よくあるやりとり。
「お仕事なにされてるんですか?」
「指揮やってます。」
「すごーい!のだめの千秋様みたーい!」
「……。」
場面にかかわらず、指揮をやってると言うと、よくこういう話になります。
またある時は、
「あいつ自分を千秋様とでもおもってるんじゃない?」
という陰口…。
この指揮者=千秋様という方程式、毎回んなわけあるかーい!と心の中で全力つっこみしてしまうのですが、
指揮者に馴染みのない方からすれば、指揮者と言われてイメージ出来るのが千秋様しかいないんですね。
ではのだめの千秋様、実際にどこまでがあり得るのか、検証してみました。
のだめを読んだことがない方も楽しめる内容になっていますのでどうぞ!
大人気!のだめカンタービレ
二ノ宮知子による、2001年から2010年まで連載されたマンガ作品。
天才指揮者千秋と変態ピアニストのだめ達が繰り広げる、笑いあり涙ありのドタバタストーリー。
アニメ、そしてこれを原作にしたドラマは一世を風靡しました。
誰もが名前くらいは耳にしたことがあるんじゃないでしょうか?
クラシックのすそ野を広げた素晴らしい作品。
僕自身も大好きで、マンガ全巻持ってました。
今は友人に借りパクされてますが。
千秋みたいな指揮者は現実に存在するのか
彼が超絶イケメンだとか超お金持ちだとか英語、ドイツ語、フランス語が堪能なのは今回忘れてください。
あくまで指揮者としてあり得るかどうかという話です。
頼む、一つだけでいいから分けてくれ。
ピアノとヴァイオリンがプロ級
これは半分本当。
実際に両方とも相当なレベルで演奏できる指揮者はいます。
例えばマゼールやティーレマンなんかそうです。
ただし両方国際コンクールで入賞する腕前というのは盛りすぎ。
指揮は基本的に独学
あまり数は多くないですが、たまーにいます。
独学で、いわゆる「きれいな指揮」を振る方はあまり見かけたことはありませんが…。
日本だと佐渡裕さんはほぼ独学で指揮を勉強されました。
20代前半で指揮者コンクールに優勝。
原作と実写で年齢がずれてるらしいですが、たぶん23~24歳くらい。
これはかなり若いものの、あり得る話です。
実際前回のブザンソン国際指揮者コンクール(千秋が優勝したコンクールのモデル)は、23歳のアメリカ人が優勝しました。
スター街道まっしぐらやんけ。
20代中盤でヨーロッパのオケの首席指揮者
千秋は24,5歳でマルレというパリのオケの指揮者になりました。
これも多いケースではないですが、あり得ます。
例えばサイモン・ラトルは25歳でバーミンガム市交響楽団の首席指揮者に就任。
ティーレマンは26歳でデュッセルドルフ=ライン歌劇場の首席指揮者。
ダニエル・ハーディングに至ってはなんと22歳(!)でノルウェーのトロンヘイム、24歳でドイツカンマーフィルの音楽監督に。

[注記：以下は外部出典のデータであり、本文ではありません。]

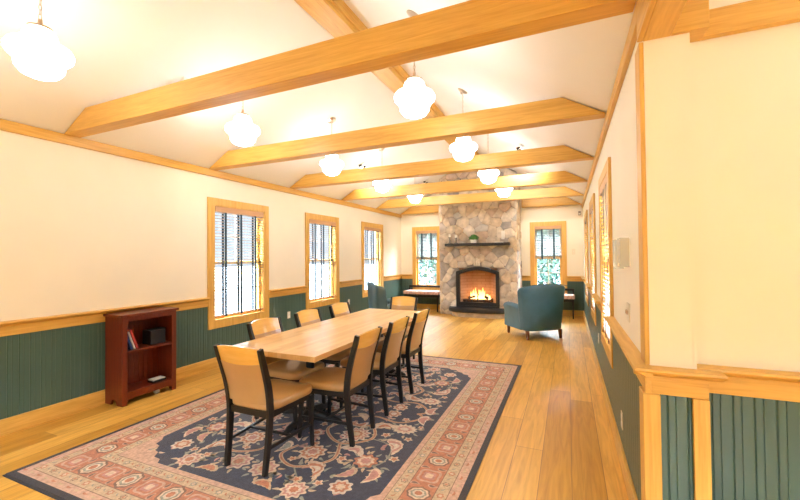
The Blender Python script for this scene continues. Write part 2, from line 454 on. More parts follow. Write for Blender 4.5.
# ------------------------------------------------------------------ windows
wn = [0]
def window(cx, cy, rz, w, matc, label, raised=False, ntape=3, blind_label=''):
    """local x along the wall, +y outwards, origin at the floor on the wall face"""
    wn[0] += 1
    t = root('window_%d' % wn[0], label, None, (cx, cy, 0), rz, kind='structure')
    hw = w/2; z0, z1 = WZ0, WZ1; o = hw-CW; oz0, oz1 = z0+CW, z1-CW
    b = B()
    b.box(-hw, -o, -.024, .0, z0, z1); b.box(o, hw, -.024, .0, z0, z1)
    b.box(-o, o, -.024, .0, oz1, z1); b.box(-o, o, -.024, .0, z0, oz0)
    b.box(-o, -o+.012, -.02, .16, oz0, oz1); b.box(o-.012, o, -.02, .16, oz0, oz1)
    b.box(-o, o, -.02, .16, oz1-.012, oz1); b.box(-o, o, -.024, .16, oz0, oz0+.015)
    b.build('window_casing', oakZ, t, bevel=.003)
    q = o-.012; m = (oz0+oz1)/2
    b = B(); s = .045
    for a0, a1, y in ((m-.02, oz1-.012, .078), (oz0+.015, m+.02, .048)):
        b.box(-q, -q+s, y, y+.028, a0, a1); b.box(q-s, q, y, y+.028, a0, a1)
        b.box(-q, q, y, y+.028, a1-.04, a1); b.box(-q, q, y, y+.028, a0, a0+.045)
    b.build('sash', oakZ, t, bevel=.002)
    b = B()
    for a0, a1, y in ((m-.02, oz1-.012, .089), (oz0+.015, m+.02, .059)):
        b.box(-.009, .009, y-.006, y+.01, a0, a1); b.box(-q, q, y-.006, y+.01, (a0+a1)/2-.009, (a0+a1)/2+.009)
    b.build('muntin', white, t)
    b = B(); b.box(-q+.03, q-.03, .091, .094, m, oz1-.03); b.box(-q+.03, q-.03, .061, .064, oz0+.04, m)
    b.build('window_pane', glassm, t)
    # blind
    bl = root('window_blind', blind_label, 'blind', (cx, cy, 0), rz, 'slatted blinds in the windows')
    zt = oz1-.014; bw = q-.006
    B().box(-bw, bw, -.022, .042, zt-.075, zt).build('headrail', slatr, bl, bevel=.003)
    zb = (m-.03) if raised else oz0+.05
    b = B(); z = zt-.085; tilt = R_(42 if raised else -11)
    while z > zb+.03:
        c, s_ = math.cos(tilt)*.0225, math.sin(tilt)*.0225
        b.prism([(.008-c, z-s_), (.008+c, z+s_), (.008+c, z+s_+.0028), (.008-c, z-s_+.0028)], 'X', -bw, bw)
        z -= .0415
    if raised:
        for k in range(16): b.box(-bw, bw, -.015, .031, zb+.022+k*.0036, zb+.0245+k*.0036)
    b.build('slats', slatf if raised else slatm, bl)
    B().box(-bw, bw, -.017, .033, zb, zb+.02).build('bottom_rail', slatr, bl, bevel=.003)
    for k in range(ntape):
        x = (-.62 + 1.24*k/(ntape-1))*bw if ntape > 2 else (-.36+.72*k)*bw*1.25
        B().box(x-.019, x+.019, -.0215, -.020, zb-.003, zt-.07).box(x-.019, x+.019, .035, .0365, zb-.003, zt-.07).build('tape', tapem, bl)
    return t
pos = ('nearest the viewer', 'in the middle', 'farthest from the viewer')
for (a0, a1), p in zip(side_w, pos):
    window(L, (a0+a1)/2, PI/2, a1-a0, oakZ, 'oak framed window in the left wall, ' + p,
           blind_label='wooden slatted blind with three dark tapes, left wall window ' + p)
for (a0, a1), p in zip(side_w, pos):
    window(R, (a0+a1)/2, -PI/2, a1-a0, oakZ, 'oak framed window in the right wall, ' + p,
           blind_label='wooden slatted blind seen edge-on, right wall window ' + p)
for (a0, a1), p in zip(far_w, ('left', 'right')):
    window((a0+a1)/2, YF, 0, a1-a0, oakZ, 'oak framed window in the far wall, %s of the fireplace' % p, True, 2,
           blind_label='half raised slatted blind with two dark tapes, %s of the fireplace' % p)

# unseen windows behind the viewer, added to let more daylight in
for x0, hw in ((-2.85, .45), (1.6, .7)):
    t = root('window_%d' % (wn[0]+1), 'added oak framed daylight window, unseen behind the viewer', None, (x0, YB, 0), PI, kind='structure'); wn[0] += 1
    b = B(); b.box(-hw-.1, -hw, -.024, 0, .5, 2.5); b.box(hw, hw+.1, -.024, 0, .5, 2.5); b.box(-hw, hw, -.024, 0, 2.4, 2.5); b.box(-hw, hw, -.024, 0, .5, .6)
    b.box(-.03, .03, .05, .09, .6, 2.4)
    b.build('window_casing', oakZ, t, bevel=.003)
    B().box(-hw, hw, .08, .083, .6, 2.4).build('window_pane', glassm, t)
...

天才すぎる。
リハーサルがネチネチ
今の主流とは言えませんが、プロ相手に細かくリハーサルする指揮者もいます。
例えばラザレフと日本フィルのリハーサルを見せてもらったことがありますが、眠れる森の美女の序曲(5分ほど)だけでみっちし1時間半練習していました…。
こういう指揮者はだいたいオケに嫌われます。
ただし千秋は予定の練習時間を大幅に超過させてますが、これは現在ではほぼあり得ないです。
雇用契約や練習場所の確保の面から、延長に関してはかなりシビア。
ただ昔バーンスタインなんかは平気で練習時間を延ばしてたそう。
一応現実にいそう
こうやってみると意外とギリギリ現実的な線をいってる千秋様。
作者が相当綿密に調べて書いてるんでしょうね。
音楽表現の面でおかしい場面は全然なく、クラシック音楽に関して本当によく出来た漫画だと思います。
※ドラマはツッコミどころ満載でした。
もちろん世界に数人の天才レベルなので、全ての指揮者に千秋様を求めないように。
あと容姿が千秋様みたいと言われるのは、お世辞過ぎてお世辞にもなってないのでやめましょう。
個人的にあり得ないのはのだめの方ですね。
協奏曲を一回聴いただけで耳コピして全曲弾けるって、控えめに言ってモーツァルト超えてると思う。